O brasonamento não só evita que se dependa de um desenho, mas também deixa ver que a heráldica não é tão inflexível quanto parece.
Na postagem de 20/11, rejeitei a ideia de uma heráldica americana solta das regras "europeias". No entanto, é forçoso reconhecer que certos padrões praticados no Velho Mundo causam estranheza onde não há uma tradição longa que os lastreie. Assim, quem tem visto a vida toda nos presépios e na decoração natalina a Estrela de Belém como um cometa com uma cauda de raios retos ou curvos em leque, estranha muito que por defeito o cometa heráldico ou estrela caudata se distinga por um raio mais longo de forma ondeada.

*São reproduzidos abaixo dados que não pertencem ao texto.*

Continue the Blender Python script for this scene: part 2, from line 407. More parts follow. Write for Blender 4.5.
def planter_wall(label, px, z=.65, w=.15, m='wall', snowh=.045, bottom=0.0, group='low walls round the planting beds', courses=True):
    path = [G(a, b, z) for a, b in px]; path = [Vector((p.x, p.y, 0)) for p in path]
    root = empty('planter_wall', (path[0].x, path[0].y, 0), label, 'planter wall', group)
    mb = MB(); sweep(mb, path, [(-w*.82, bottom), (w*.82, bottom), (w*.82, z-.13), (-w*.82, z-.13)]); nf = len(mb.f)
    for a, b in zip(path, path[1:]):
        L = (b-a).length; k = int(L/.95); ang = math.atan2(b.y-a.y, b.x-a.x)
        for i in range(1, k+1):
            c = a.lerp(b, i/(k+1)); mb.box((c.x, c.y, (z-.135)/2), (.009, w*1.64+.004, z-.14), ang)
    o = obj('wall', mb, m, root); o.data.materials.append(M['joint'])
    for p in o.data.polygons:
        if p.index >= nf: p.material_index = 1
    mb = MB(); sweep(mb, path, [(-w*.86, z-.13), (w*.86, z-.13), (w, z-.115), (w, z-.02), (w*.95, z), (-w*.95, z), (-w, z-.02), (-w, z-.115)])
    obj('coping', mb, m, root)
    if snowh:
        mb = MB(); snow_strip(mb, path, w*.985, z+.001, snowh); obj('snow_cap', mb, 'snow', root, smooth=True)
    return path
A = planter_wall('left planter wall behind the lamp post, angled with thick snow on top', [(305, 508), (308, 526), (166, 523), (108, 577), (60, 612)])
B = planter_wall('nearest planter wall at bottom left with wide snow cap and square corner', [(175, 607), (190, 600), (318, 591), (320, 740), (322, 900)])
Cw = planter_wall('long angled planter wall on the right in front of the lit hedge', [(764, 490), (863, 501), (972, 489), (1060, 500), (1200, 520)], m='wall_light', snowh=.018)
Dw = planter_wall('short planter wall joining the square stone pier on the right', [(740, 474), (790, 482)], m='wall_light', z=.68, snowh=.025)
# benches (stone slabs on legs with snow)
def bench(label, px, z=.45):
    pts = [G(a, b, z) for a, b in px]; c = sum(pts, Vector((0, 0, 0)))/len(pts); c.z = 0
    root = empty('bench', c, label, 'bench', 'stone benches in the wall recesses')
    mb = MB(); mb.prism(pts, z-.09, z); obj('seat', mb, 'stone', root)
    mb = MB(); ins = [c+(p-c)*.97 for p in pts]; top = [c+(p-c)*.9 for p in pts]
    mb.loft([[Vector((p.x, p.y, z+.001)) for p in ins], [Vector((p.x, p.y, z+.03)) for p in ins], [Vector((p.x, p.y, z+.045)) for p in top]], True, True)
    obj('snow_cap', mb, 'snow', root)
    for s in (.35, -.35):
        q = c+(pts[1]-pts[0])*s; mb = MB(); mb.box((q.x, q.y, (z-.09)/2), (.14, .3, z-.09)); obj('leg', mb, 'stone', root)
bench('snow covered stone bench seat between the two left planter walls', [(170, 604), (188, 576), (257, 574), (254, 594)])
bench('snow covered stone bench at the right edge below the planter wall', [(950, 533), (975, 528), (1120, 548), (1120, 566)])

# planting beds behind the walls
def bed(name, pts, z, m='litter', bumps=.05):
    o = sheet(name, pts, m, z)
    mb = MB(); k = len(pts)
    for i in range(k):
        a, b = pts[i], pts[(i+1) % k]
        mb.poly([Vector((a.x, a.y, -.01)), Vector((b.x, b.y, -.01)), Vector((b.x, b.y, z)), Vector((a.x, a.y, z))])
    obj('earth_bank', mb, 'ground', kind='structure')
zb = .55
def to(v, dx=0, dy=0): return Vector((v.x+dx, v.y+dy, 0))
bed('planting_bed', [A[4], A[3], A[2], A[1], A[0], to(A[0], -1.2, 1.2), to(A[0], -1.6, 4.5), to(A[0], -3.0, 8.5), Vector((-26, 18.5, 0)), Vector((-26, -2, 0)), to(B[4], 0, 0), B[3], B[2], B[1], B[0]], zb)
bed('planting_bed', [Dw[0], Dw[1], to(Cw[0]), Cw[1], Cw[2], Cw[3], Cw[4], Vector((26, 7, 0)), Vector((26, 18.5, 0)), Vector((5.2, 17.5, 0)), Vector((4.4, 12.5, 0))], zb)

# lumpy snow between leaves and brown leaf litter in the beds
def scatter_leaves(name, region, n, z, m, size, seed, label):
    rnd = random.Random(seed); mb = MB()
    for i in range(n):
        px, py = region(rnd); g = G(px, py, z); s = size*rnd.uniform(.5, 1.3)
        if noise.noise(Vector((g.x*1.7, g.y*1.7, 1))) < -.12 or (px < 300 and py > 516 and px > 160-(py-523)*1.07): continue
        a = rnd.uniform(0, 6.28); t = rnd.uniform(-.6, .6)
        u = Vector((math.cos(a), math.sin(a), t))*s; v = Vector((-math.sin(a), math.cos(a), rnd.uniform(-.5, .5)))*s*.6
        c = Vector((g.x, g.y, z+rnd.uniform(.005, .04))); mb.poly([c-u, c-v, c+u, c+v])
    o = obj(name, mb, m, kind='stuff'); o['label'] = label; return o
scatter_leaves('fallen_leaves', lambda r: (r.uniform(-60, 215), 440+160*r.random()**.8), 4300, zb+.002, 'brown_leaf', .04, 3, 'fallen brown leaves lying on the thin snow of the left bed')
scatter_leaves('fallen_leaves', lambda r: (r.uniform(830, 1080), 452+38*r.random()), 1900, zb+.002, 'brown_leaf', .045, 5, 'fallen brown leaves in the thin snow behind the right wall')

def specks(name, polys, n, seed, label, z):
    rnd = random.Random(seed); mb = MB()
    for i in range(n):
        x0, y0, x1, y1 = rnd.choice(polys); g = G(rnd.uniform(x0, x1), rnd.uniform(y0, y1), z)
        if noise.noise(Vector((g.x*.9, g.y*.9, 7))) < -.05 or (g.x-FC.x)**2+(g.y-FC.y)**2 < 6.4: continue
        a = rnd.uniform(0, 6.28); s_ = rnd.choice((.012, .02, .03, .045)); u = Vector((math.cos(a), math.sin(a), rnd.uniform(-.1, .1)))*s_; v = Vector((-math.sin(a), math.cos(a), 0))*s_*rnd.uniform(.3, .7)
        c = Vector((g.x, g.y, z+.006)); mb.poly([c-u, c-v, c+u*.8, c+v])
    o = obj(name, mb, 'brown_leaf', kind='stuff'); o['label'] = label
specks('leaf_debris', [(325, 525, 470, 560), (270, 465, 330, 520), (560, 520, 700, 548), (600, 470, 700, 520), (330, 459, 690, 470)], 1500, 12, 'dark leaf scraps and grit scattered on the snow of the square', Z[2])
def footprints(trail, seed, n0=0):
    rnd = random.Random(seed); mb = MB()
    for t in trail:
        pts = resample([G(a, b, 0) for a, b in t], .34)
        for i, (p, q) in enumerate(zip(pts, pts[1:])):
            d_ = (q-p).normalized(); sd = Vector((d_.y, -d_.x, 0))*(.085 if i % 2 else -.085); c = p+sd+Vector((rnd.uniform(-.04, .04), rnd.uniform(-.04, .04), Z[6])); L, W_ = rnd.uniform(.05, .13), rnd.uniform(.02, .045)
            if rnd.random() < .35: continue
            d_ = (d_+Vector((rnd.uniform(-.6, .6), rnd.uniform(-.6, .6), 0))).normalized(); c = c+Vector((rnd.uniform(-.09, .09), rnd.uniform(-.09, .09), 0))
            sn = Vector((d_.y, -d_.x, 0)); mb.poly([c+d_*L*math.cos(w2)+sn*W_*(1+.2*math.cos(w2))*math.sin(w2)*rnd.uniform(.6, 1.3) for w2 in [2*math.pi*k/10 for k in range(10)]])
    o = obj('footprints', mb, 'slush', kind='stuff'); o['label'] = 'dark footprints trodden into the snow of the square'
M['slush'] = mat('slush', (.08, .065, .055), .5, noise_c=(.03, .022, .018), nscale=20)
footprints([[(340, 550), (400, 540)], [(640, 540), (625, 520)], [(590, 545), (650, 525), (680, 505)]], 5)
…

Esse ponto de vista é o que me leva a supor que, tendo acatado a proposta de Tristão de Alencar Araripe, o poder público natalense preferiu uma forma de estrela caudata mais familiar para os seus cidadãos ao assumir um brasão para si. O que, na verdade, não é pecado algum: é tão rara a lei heráldica que não se possa flexibilizar de algum modo ou mesmo não tenha uma exceção justificável que nem sei dar um exemplo agora. Via de regra, há bastante margem para se trabalhar. O limite extremo é constituído pela possibilidade de se brasonar.
Com efeito, o brasonamento é o que complica a vida de quem pretende estudar a armaria municipal brasileira, inclusive a melhor. É tão grave que em 1933, depois de uma cuidadosa pesquisa, Clóvis Ribeiro publicou Brasões e bandeiras do Brasil afirmando que Natal não tinha brasão, quando tanto a prefeitura como a câmara municipal declaram que foi assumido em 1909, mais precisamente por uma resolução aos 23 de agosto. Como é provável que o texto dessa resolução nunca tenha sido recolhido num livro, ninguém sabe o que diz. E frise-se que procurar não é tarefa fácil, já que em geral o serviço público brasileiro não arquiva a sua memória, mas empilha a sua papelada onde vai cabendo.
Armas de Natal: de azul com uma estrela de ouro, caudata de três raios retilíneos de prata, posta em barra, a estrela para o baixo e a cauda para o alto. |
E lá vamos nós: comentar mais um brasão a partir de uma imagem. No desenho usado pelo poder público há muito tempo, pelo que parece, vejo um escudo de azul com uma estrela de ouro, caudata de três raios retilíneos de prata, posta em barra, a estrela para o baixo e a cauda para o alto. De fato, é notável o quão mais longo é esse brasonamento que a proposta de Tristão de Alencar Araripe. Continuam armas singelas — o campo com uma figura —, mas a cada modificação da forma ordinária dessa figura é preciso indicar o modificado: a estrela e a cauda não têm o mesmo esmalte, mas dois, indique-se; a cauda não é feita de um raio ondado, mas de três retilíneos, indique-se; não está posta em pala, mas em barra, indique-se; a estrela não fica para o alto e a cauda para o baixo, mas o inverso, indique-se.
Desenho do brasão de Natal usado pela prefeitura. |
Enfim, confesso que me surpreende o fato de as alterações se terem cingido à própria figura, sem o acréscimo de mais, já que figuras alongadas deixam espaços vazios e o horror vacui — tão forte na armaria portuguesa — tende a querer preenchê-los.